## Given request:
Wherever the string "Blender" occurs in a line of these records, report that line.

## Entries shown:
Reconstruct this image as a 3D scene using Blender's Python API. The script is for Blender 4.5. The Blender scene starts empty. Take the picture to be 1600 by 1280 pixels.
* * *
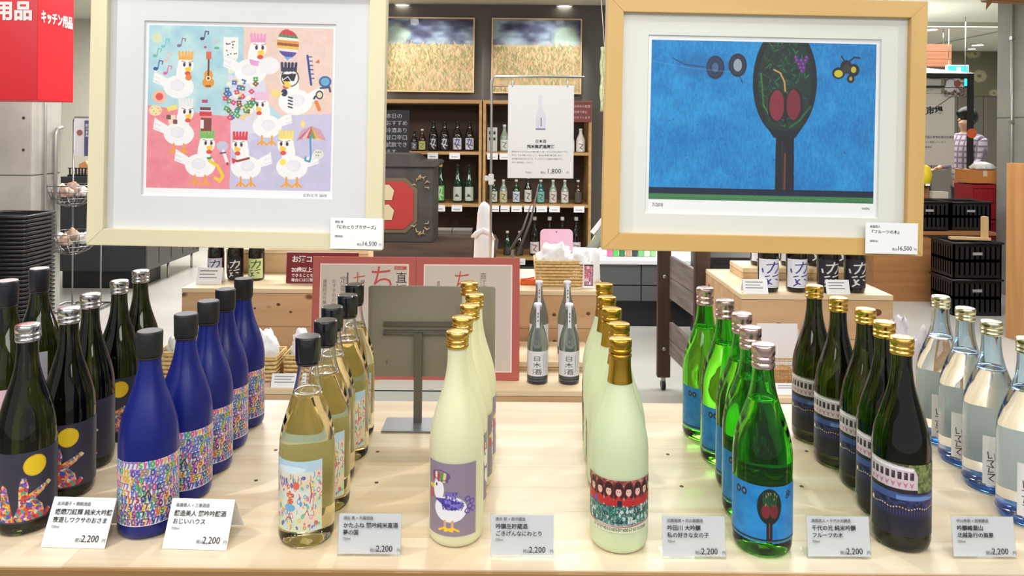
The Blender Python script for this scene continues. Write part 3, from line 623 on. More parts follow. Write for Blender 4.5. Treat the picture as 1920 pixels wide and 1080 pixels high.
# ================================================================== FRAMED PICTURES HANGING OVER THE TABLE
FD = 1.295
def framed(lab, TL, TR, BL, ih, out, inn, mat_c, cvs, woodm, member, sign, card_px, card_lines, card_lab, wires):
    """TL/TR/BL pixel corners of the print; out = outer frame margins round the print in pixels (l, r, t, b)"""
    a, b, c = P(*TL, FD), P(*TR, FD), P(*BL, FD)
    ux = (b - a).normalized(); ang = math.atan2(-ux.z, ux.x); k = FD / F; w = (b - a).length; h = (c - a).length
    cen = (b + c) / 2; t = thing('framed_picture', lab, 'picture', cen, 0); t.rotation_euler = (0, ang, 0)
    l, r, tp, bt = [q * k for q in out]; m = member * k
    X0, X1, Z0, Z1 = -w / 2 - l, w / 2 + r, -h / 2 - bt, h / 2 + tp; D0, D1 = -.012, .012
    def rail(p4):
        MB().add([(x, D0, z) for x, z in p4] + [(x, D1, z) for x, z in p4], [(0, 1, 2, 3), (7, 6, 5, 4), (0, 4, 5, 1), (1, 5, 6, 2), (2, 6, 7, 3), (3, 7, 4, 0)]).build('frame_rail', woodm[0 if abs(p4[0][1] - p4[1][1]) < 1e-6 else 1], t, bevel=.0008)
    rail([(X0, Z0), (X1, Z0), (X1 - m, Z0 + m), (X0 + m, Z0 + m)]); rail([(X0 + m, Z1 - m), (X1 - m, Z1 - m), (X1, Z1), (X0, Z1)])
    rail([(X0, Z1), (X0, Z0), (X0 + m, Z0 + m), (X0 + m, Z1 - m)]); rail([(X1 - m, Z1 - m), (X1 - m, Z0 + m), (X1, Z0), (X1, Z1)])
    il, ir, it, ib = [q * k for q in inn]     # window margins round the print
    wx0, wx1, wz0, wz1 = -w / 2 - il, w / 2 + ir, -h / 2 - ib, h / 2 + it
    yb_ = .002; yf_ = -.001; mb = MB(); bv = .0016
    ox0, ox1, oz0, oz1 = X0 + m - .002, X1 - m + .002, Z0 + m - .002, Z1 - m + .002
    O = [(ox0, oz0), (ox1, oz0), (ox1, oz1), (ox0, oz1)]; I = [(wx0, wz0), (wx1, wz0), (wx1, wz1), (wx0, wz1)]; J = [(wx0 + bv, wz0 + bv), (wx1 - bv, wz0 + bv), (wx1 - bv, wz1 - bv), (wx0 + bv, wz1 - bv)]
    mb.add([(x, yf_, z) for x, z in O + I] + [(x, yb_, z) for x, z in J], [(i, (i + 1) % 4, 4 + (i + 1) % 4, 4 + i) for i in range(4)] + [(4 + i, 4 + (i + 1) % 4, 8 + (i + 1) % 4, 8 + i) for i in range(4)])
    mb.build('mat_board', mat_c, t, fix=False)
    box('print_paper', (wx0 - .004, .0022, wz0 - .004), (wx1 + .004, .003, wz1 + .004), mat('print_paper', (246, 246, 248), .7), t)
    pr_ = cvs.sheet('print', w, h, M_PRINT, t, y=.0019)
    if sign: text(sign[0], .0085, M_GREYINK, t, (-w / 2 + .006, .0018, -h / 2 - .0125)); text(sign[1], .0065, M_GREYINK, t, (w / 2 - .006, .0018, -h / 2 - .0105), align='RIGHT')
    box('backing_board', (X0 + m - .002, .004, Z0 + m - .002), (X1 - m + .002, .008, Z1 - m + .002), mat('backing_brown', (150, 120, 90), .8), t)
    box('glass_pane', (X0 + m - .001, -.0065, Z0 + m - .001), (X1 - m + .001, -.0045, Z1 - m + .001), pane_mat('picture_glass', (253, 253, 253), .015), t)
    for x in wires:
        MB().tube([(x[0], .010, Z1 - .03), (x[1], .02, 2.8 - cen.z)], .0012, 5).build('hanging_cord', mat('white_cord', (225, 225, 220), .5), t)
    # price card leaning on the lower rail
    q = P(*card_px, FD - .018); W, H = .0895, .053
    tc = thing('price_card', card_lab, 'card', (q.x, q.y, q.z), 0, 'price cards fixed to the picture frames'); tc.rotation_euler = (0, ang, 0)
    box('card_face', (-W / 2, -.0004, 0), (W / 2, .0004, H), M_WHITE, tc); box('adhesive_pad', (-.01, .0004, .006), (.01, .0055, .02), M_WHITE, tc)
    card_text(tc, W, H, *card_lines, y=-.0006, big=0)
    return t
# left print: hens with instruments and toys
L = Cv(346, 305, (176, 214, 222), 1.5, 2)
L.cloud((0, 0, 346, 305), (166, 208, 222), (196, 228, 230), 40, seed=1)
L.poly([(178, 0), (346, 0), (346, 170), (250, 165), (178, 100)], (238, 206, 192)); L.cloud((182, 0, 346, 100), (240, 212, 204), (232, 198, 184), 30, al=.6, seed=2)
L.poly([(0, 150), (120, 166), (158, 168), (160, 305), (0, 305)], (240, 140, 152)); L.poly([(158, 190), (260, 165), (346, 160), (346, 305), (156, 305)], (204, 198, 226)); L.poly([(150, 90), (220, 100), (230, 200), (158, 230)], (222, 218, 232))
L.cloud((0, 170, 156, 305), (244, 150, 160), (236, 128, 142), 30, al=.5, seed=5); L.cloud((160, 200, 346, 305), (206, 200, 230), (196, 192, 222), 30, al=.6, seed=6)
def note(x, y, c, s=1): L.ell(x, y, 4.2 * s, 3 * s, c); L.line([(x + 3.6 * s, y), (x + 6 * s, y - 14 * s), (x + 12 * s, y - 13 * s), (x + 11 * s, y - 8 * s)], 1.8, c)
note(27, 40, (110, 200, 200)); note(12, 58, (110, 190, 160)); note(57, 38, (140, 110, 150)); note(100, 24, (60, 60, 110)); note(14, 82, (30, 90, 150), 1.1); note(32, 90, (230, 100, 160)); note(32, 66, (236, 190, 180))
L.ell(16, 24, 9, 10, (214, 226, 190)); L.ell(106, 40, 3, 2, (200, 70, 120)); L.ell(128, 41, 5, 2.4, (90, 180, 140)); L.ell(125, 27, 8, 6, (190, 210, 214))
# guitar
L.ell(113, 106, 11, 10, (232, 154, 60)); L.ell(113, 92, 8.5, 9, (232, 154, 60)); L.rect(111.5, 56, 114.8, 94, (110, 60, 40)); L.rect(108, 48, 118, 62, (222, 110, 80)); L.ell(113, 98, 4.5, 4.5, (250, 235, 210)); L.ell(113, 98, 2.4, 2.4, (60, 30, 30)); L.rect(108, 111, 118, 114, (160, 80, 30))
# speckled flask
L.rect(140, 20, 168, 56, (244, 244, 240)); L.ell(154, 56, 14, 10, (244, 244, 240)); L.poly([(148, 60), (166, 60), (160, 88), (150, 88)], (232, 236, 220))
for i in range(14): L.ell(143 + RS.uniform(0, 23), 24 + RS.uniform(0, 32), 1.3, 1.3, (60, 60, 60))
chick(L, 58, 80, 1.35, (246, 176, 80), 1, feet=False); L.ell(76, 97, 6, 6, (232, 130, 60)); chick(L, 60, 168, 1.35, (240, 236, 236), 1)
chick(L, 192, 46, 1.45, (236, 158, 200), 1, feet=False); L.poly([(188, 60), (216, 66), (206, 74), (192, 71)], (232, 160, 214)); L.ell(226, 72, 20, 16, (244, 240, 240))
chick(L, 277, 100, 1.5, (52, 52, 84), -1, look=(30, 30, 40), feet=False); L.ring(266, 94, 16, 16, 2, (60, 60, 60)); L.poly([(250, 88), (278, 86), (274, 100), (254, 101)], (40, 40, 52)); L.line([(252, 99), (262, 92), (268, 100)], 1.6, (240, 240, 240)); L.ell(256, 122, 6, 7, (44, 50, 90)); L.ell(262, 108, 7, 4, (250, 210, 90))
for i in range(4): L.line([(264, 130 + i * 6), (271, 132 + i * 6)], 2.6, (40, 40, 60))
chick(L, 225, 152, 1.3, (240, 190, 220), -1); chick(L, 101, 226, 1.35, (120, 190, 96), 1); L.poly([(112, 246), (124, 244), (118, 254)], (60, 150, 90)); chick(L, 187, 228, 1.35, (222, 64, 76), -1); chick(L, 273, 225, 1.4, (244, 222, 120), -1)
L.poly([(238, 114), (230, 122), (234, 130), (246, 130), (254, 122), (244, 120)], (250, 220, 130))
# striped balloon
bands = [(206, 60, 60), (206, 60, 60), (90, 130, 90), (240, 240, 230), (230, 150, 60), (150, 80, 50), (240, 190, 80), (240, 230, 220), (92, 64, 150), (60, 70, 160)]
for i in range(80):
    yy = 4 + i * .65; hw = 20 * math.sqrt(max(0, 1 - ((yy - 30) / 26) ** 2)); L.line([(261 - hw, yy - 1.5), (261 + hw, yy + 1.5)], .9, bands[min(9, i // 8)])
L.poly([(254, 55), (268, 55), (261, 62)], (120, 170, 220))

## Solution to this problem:
Reconstruct this image as a 3D scene using Blender's Python API. The script is for Blender 4.5. The Blender scene starts empty. Take the picture to be 1600 by 1280 pixels.
The Blender Python script for this scene continues. Write part 3, from line 623 on. More parts follow. Write for Blender 4.5. Treat the picture as 1920 pixels wide and 1080 pixels high.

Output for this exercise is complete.